Таким же сырым считаю «Вешки» Ю. Погуляя. Они тематически родственны рассказам автора о Северо-Западе и, на мой взгляд, отличаются от других его историй. Я читал все работы из одноимённого сборника, в котором оживают твари из лесов, гор, озёр и болот. Признаться, оживают ярко, так что врезаются в память — особенно в голову вашего покорного, ибо, как вы знаете, он питает нездоровый интерес к хтонической нечисти. К сожалению, «Вешки» такого интереса у меня не вызывают. В отличие от других рассказов Юрия, в этом слабо очерчен конфликт. Как следствие, герои не раскрываются: мы не видим ни мотивации, ни страхов, ни желаний. А ведь они так ёмко были очерчены в рассказе «В глазах монаха» из того же сборника. Здесь же нельзя разобраться даже в человеческих типажах: они не преодолевают себя и, что важно, Природу, с которой столкнулись — то есть, конфликта нет как в образах, так и в сюжете.
Образ твари тоже очерчен слабо. Мы не знаем, как она выглядит и не понимаем, откуда появилась. О характере существа-из-гор стоит лишь гадать. Такая загадка интересна, если достаточно времени смаковать ей, разгадывая в ходе повествования. Но времени на это у читателя нет: тварь из гор появляется быстро. Чтобы так же быстро погибнуть от руки человека. Притом, что она умна настолько, что успешно заманивает двуногих гостей в ловушку — хотя легко подставляется под удар. Парадокс? Нет, это логическая оплошность, которую в рассказах Юрия я раньше не замечал. Так что, это не тот случай, когда уместно высказывать окончательное мнение.

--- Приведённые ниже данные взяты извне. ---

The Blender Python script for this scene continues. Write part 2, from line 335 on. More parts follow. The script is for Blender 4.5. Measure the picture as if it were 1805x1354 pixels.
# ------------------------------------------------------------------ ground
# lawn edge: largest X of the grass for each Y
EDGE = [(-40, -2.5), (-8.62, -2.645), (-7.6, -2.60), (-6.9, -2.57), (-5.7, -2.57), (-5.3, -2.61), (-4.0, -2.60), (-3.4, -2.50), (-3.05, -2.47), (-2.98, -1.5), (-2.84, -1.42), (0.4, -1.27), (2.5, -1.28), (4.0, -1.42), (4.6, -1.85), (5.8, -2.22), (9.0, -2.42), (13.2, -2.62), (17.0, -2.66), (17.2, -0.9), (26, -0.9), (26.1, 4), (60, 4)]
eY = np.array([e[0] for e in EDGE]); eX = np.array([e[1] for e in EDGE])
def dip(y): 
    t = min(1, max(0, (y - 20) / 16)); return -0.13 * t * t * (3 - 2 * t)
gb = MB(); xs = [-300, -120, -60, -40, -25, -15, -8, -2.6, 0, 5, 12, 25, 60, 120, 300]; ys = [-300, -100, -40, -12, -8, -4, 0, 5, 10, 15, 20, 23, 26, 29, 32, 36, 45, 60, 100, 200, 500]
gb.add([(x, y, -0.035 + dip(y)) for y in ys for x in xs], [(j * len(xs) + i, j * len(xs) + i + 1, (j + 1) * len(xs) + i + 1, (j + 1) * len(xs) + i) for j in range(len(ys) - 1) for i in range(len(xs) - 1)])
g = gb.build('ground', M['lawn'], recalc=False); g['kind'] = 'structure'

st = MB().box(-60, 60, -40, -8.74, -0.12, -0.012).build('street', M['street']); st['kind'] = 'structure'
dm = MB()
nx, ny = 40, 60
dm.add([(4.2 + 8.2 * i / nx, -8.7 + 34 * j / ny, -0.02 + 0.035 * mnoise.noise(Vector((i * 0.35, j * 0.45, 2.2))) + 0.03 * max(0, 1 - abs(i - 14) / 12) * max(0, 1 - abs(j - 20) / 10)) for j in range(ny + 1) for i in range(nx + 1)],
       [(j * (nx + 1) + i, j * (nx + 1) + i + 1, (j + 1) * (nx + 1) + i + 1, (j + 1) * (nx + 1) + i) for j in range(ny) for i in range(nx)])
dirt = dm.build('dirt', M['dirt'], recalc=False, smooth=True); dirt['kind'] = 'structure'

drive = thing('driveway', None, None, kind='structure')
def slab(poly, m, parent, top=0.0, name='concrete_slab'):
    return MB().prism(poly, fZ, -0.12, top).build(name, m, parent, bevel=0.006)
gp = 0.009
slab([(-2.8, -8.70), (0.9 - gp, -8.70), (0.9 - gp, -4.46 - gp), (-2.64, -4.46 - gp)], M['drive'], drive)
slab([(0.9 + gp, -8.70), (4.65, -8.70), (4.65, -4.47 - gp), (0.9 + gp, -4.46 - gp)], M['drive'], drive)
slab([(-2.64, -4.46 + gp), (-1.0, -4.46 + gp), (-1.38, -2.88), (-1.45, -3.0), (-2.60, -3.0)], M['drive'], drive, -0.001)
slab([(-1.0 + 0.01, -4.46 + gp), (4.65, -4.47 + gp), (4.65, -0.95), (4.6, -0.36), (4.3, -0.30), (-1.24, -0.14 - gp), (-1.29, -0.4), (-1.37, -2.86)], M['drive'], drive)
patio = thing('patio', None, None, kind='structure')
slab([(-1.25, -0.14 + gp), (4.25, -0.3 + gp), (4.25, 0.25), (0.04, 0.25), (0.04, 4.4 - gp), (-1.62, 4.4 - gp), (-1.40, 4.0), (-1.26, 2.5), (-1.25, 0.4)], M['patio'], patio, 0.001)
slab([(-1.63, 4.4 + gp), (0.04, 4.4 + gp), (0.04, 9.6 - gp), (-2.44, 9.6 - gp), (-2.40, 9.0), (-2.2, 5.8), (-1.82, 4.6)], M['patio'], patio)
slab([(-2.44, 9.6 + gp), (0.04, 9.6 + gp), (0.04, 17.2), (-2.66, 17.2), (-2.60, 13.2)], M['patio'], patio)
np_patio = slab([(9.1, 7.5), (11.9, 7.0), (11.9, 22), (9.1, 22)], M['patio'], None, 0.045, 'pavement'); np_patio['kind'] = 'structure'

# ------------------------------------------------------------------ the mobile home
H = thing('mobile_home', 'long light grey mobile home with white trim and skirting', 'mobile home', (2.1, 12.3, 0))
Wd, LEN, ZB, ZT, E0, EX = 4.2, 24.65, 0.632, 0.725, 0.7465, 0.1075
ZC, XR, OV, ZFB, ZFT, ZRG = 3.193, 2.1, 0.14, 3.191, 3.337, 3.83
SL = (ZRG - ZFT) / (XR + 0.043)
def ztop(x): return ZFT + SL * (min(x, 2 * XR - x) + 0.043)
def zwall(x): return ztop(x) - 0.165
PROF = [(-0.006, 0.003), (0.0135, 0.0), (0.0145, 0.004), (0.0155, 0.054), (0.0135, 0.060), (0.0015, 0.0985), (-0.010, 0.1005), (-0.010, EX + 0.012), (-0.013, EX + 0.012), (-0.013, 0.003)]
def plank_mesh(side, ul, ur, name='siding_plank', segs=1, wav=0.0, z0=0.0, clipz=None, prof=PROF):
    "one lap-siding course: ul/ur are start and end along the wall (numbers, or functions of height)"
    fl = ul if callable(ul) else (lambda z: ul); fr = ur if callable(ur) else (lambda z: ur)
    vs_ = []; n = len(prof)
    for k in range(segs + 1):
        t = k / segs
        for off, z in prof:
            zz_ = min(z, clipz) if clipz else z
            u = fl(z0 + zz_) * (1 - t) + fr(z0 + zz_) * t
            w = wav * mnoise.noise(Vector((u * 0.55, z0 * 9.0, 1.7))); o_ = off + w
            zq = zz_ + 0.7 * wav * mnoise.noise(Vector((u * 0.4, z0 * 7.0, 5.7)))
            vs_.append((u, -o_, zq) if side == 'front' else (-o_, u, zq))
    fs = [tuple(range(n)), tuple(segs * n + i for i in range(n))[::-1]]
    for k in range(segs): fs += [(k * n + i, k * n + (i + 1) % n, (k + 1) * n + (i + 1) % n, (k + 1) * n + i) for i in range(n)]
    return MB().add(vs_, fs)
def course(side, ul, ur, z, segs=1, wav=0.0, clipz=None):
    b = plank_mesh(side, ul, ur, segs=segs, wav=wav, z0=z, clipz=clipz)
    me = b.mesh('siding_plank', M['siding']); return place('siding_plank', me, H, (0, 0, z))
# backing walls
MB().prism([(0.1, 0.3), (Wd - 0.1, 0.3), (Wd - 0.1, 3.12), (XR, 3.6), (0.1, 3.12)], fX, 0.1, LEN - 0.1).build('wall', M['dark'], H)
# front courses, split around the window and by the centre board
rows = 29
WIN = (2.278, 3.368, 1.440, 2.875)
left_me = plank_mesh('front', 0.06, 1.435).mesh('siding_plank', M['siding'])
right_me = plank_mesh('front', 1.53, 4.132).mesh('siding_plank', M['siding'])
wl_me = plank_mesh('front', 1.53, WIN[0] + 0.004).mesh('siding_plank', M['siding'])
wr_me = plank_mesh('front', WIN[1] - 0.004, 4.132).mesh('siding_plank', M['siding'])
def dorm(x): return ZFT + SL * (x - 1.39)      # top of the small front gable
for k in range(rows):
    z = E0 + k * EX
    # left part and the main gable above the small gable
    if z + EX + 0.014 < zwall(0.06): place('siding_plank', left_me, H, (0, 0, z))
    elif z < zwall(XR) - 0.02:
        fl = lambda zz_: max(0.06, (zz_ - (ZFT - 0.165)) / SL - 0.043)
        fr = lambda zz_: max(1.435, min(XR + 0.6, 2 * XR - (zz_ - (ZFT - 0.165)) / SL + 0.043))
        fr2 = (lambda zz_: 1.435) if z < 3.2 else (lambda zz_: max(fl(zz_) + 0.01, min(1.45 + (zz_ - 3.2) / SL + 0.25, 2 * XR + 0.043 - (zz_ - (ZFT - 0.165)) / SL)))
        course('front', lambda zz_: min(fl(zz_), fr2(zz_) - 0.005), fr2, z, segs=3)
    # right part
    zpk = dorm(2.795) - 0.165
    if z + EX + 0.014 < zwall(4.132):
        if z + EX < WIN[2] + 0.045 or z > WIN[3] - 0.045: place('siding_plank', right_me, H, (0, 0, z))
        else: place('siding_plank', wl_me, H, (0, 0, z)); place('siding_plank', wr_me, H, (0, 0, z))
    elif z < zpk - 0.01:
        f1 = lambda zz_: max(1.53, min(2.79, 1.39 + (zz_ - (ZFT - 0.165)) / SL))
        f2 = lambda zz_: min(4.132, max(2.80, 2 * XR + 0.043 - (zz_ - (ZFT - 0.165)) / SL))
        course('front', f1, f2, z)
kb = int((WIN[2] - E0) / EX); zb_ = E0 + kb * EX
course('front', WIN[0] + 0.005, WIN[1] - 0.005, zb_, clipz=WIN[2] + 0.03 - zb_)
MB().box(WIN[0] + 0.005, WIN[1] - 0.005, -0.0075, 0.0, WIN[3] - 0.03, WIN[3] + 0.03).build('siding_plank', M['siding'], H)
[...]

В итоге, сборник не выделяется от предыдущих: общее качество сохранилось. Из открытий могу называть только «Секретаря» В. Чубукова и «Виртуальную машину» Г. Шендерова. Этих авторов я читал и раньше, так что уровнем мастерства удивлён не был. Но вот тематика, над которой оба поработали, доставила неподдельное удовольствие. Темная сторона Бытия, смотрящая на нас сквозь монитор и, особенно, страшный, обволакивающий мрак православной мистики — это ли не золотая жила для пишущих в жанре? Стоит задуматься.